The concept of sustainable jet fuel is still in its infancy among Indian airlines. So far, there have been several demonstration flights with mixed fuel for lower carbon emissions. In August 2018, SpiceJet undertook the first such flight, which was operated on a blend of 75 percent aviation turbine fuel and 25 percent biojet fuel made from jatropha.

IndiGo also took delivery of an aircraft that ran on sustainable jet fuel in February 2022. In December 2021, the airline signed an agreement with the Dehradun-based Council for Scientific and Industrial Research and the Indian Institute of Petroleum (CSIRIIP) to produce and deploy Sustainable Aviation Fuel (SAF) globally.

“India is expected to be a party to CORSIA from 2027. This would mean that Indian airlines would have a mandate to follow a certain protocol in terms of carbon emissions, which may also include a mandate to operate with a minimum percentage of sustainable aviation fuel. Of course, it will depend on how the local infrastructure is ready to handle the demand and how sustainable the demand is,” said a person with knowledge of the matter.

In 2016, the International Civil Aviation Organization (ICAO) adopted a global market mechanism, the Carbon Offsetting and Reduction Scheme for International Aviation (CORSIA), to address CO2 emissions from international aviation.

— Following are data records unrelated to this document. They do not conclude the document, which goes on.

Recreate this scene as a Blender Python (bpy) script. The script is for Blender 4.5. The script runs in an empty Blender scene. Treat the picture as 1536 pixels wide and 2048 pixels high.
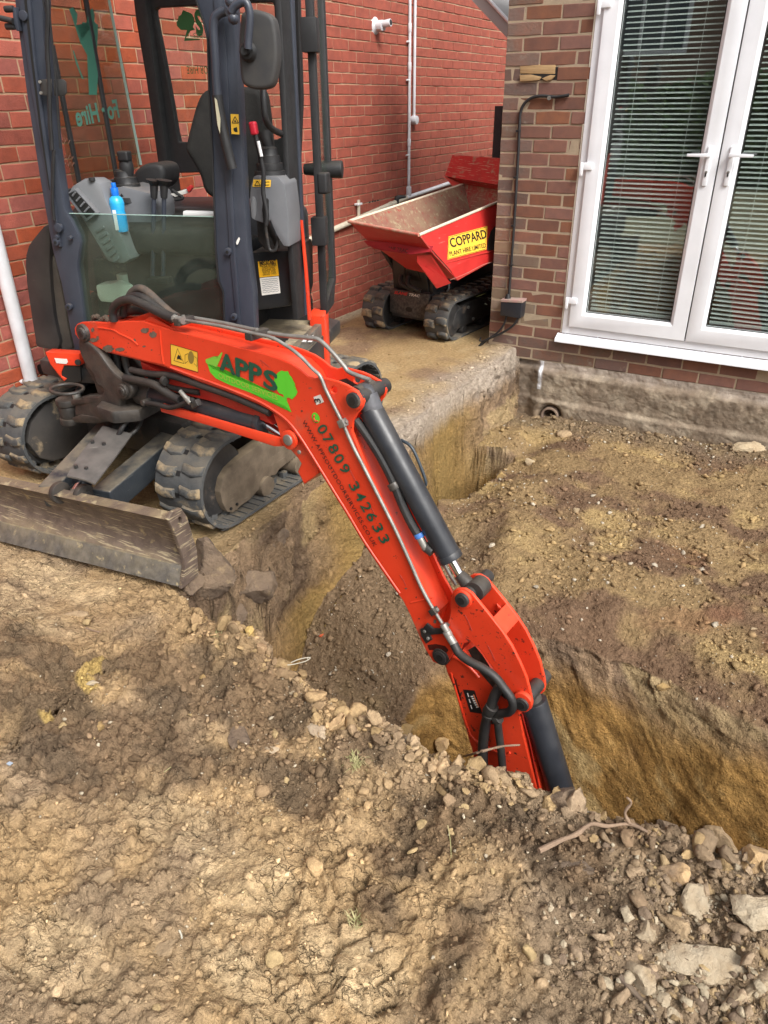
import bpy, bmesh, math, random
import numpy as np
from mathutils import Vector, Matrix
random.seed(7); rng = np.random.default_rng(11)
SC = bpy.context.scene
COL = SC.collection
rad = math.radians

# ------------------------------------------------------------------ camera
FOC = 1480.0; TH = rad(29.0); ROLL = rad(0.58); AZ = rad(30.1); H = 1.5
FWD = np.array([-math.sin(AZ), math.cos(AZ), 0.0]); RIGHT = np.array([math.cos(AZ), math.sin(AZ), 0.0]); UPV = np.array([0, 0, 1.0])
CF = FWD * math.cos(TH) - UPV * math.sin(TH)
CU0 = FWD * math.sin(TH) + UPV * math.cos(TH)
CR = RIGHT * math.cos(ROLL) - CU0 * math.sin(ROLL)
CU = CU0 * math.cos(ROLL) + RIGHT * math.sin(ROLL)
CP = np.array([0, 0, H])
cd = bpy.data.cameras.new('camera'); cam = bpy.data.objects.new('camera', cd); COL.objects.link(cam)
cd.sensor_fit = 'VERTICAL'; cd.sensor_height = 36.0; cd.lens = 36.0 * FOC / 2048.0; cd.clip_end = 300; cd.clip_start = 0.02
m = Matrix.Identity(4)
for i in range(3):
    m[i][0] = CR[i]; m[i][1] = CU[i]; m[i][2] = -CF[i]; m[i][3] = CP[i]
cam.matrix_world = m
SC.camera = cam

# ------------------------------------------------------------------ light
w = bpy.data.worlds.new("World"); SC.world = w; w.use_nodes = True
nt = w.node_tree; bg = nt.nodes['Background']
sky = nt.nodes.new('ShaderNodeTexSky'); sky.sky_type = 'NISHITA'; sky.sun_disc = False
SUN_EL, SUN_AZ = rad(46), rad(118)      # azimuth: angle from +Y towards +X
sky.sun_elevation = SUN_EL; sky.sun_rotation = SUN_AZ; sky.dust_density = 4.0; sky.air_density = 1.0; sky.ozone_density = 1.0
hs = nt.nodes.new('ShaderNodeHueSaturation'); hs.inputs['Saturation'].default_value = 0.14
nt.links.new(sky.outputs[0], hs.inputs['Color']); nt.links.new(hs.outputs[0], bg.inputs[0]); bg.inputs[1].default_value = 0.135
sl = bpy.data.lights.new('sun', 'SUN'); so = bpy.data.objects.new('sun', sl); COL.objects.link(so)
sl.energy = 1.5; sl.angle = rad(20); sl.color = (1.0, 0.97, 0.92)
sd = Vector((math.sin(SUN_AZ) * math.cos(SUN_EL), math.cos(SUN_AZ) * math.cos(SUN_EL), math.sin(SUN_EL)))
so.rotation_euler = (-sd).to_track_quat('-Z', 'Y').to_euler(); so.location = (0, -5, 8)
SC.view_settings.view_transform = 'Standard'; SC.view_settings.look = 'None'; SC.view_settings.exposure = 1.0; SC.view_settings.gamma = 1.0
SC.cycles.max_bounces = 7; SC.cycles.transparent_max_bounces = 16; SC.cycles.use_denoising = True

# ------------------------------------------------------------------ photo geometry helpers: a sight line met with a real plane
def ray(x, y): return CF * FOC + CR * (x - 768.0) - CU * (y - 1024.0)
def PZ(x, y, z=0.0): r = ray(x, y); return CP + r * ((z - H) / r[2])
def PX(x, y, a): r = ray(x, y); return CP + r * (a / r[0])
def PY(x, y, a): r = ray(x, y); return CP + r * (a / r[1])
def PD(x, y, d): return CP + ray(x, y) * (d / FOC)
def PP(x, y, p0, n): r = ray(x, y); n = np.asarray(n, float); return CP + r * (((np.asarray(p0) - CP) @ n) / (r @ n))
def V(p): return Vector((float(p[0]), float(p[1]), float(p[2])))
def pix(p):
    v = np.asarray(p, float) - CP; z = v @ CF
    return 768 + FOC * (v @ CR) / z, 1024 - FOC * (v @ CU) / z

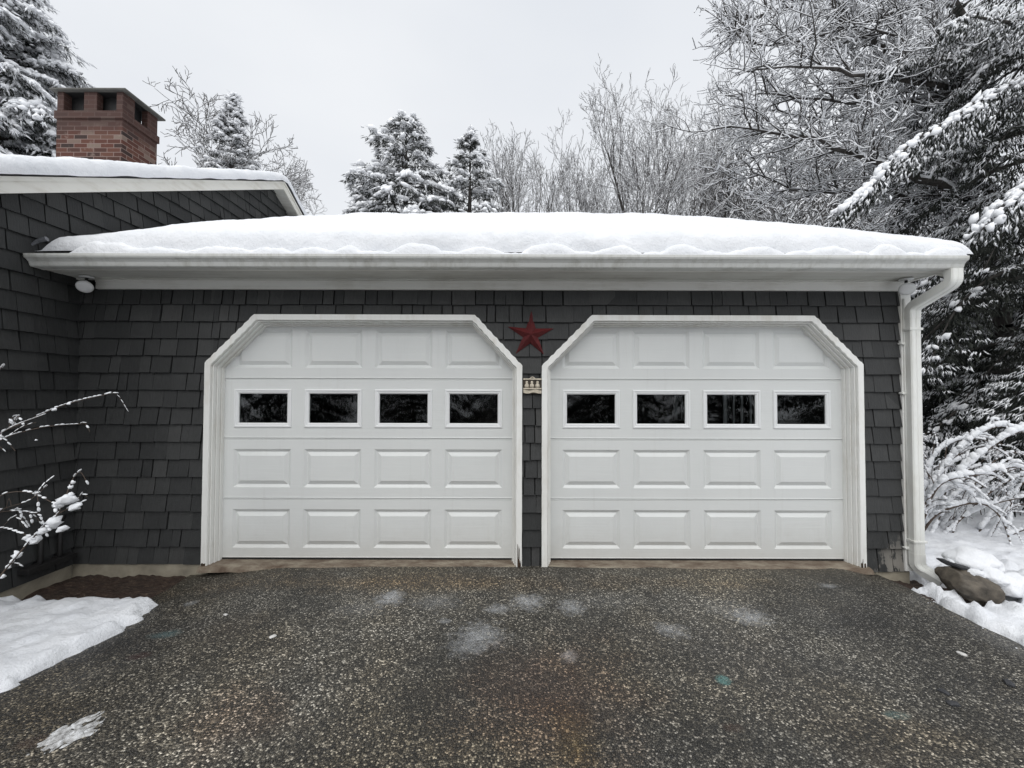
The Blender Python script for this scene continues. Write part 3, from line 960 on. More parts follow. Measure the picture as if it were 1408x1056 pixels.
for k in range(1, 6):      # first elbow
    t = k / 6; top.append(P1 * (1 - t) ** 2 + Vector((3.455, -0.385, 2.345)) * 2 * t * (1 - t) + (P1 + (P2 - P1) * 0.14 + Vector((0, 0, -.03))) * t * t)
top.append(P1 + (P2 - P1) * 0.2 + Vector((0, 0, -.03)))
top.append(P1 + (P2 - P1) * 0.8 + Vector((0, 0, -.01)))
for k in range(1, 6):
    t = k / 6; s_ = P1 + (P2 - P1) * 0.8 + Vector((0, 0, -.01)); top.append(s_ * (1 - t) ** 2 + Vector((DSX, -0.066, 2.228)) * 2 * t * (1 - t) + Vector((DSX, -0.066, 2.17)) * t * t)
top.append(Vector((DSX, -0.066, 2.12)))
rect_tube(mb, top, 0.098, 0.072)
rect_tube(mb, [(DSX, -0.066, 2.135), (DSX, -0.066, 0.10)], 0.092, 0.066)
bot = [Vector((DSX, -0.066, 0.13)), Vector((DSX, -0.066, 0.06))]
for k in range(1, 6):
    t = k / 5; bot.append(Vector((DSX, -0.066, 0.06)) * (1 - t) ** 2 + Vector((DSX, -0.066, 0.015)) * 2 * t * (1 - t) + Vector((DSX + 0.03, -0.10, -0.012)) * t * t)
bot.append(Vector((DSX + 0.085, -0.190, -0.062)))
rect_tube(mb, bot, 0.096, 0.070)
ds = mb.build('downspout', M['downspout_paint'], house)
for p in ds.data.polygons: p.use_smooth = False
for zz in (2.02, 0.22):
    mb = MB(); mb.box(DSX - .056, DSX + .056, -0.103, -0.028, zz, zz + .02)
    mb.build('strap', M['downspout_paint'], ds, bevel=0.002)

# corner board with a slim conduit and clips
mb = MB()
mb.box(3.372, GX, -0.028, 0.06, -0.04, 2.4545)
mb.box(3.385, GX, -0.030, -0.0285, 2.33, 2.4545)
mb.build('corner_board', M['trim_paint'], house, bevel=0.003)
mb = MB()
mb.tube([(3.392, -0.036, 2.30), (3.392, -0.036, 0.02)], 0.008, 8)
cd = mb.build('conduit', M['downspout_paint'], house)
for zz in (1.90, 1.47, 0.15):
    mb = MB()
    mb.box(3.362, 3.405, -0.046, -0.0285, zz, zz + .022)
    mb.tube([(3.364, -0.050, zz + .011), (3.364, -0.010, zz + .011)], 0.010, 8)
    mb.build('clip', M['downspout_paint'], cd, bevel=0.002)

# ---- garage roof
def rz(Y): return 2.575 + 0.47 * (Y + 0.36)
RY = 3.5
mb = MB()
def slab(mb, x0, x1, ya, za, yb, zb, th):
    mb.add([(x0, ya, za), (x1, ya, za), (x1, yb, zb), (x0, yb, zb), (x0, ya, za - th), (x1, ya, za - th), (x1, yb, zb - th), (x0, yb, zb - th)],
           [(0, 1, 2, 3), (7, 6, 5, 4), (0, 4, 5, 1), (1, 5, 6, 2), (2, 6, 7, 3), (3, 7, 4, 0)])
slab(mb, WX + .02, 3.52, -0.36, rz(-0.36) + .012, RY, rz(RY) + .012, 0.045)
slab(mb, WX + .02, 3.52, 7.36, rz(-0.36) + .012, RY, rz(RY) + .012, 0.045)
mb.build('garage_roof', M['roof_shingle'], house)
mb = MB()
slab(mb, 3.463, 3.485, -0.30, rz(-0.30) - .036, RY, rz(RY) - .036, 0.15)
slab(mb, 3.463, 3.485, 7.30, rz(-0.30) - .036, RY, rz(RY) - .036, 0.15)
mb.build('rake_board', M['frieze_paint'], house)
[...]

CORSIA aims to stabilize the net CO2 emissions of international civil aviation through offset schemes. Offsetting is the action of a company or individual to offset their emissions by financing emissions reductions elsewhere.

Accordingly, from 2021 to 2026, only flights between states that voluntarily participate will be subject to compensation requirements. Countries that have volunteered cover about 77% of all international air traffic. From 2027, virtually all international flights will be subject to mandatory compensation requirements, representing more than 90% of all international aviation activity. By September 2021, 107 states had voluntarily joined CORSIA for 2022.

“We expect some announcement after the upcoming ICAO meeting as well as clarification from India on the CORSIA target,” said another person briefed on the matter. Aviation accounts for around 2-3% of global CO2 emissions.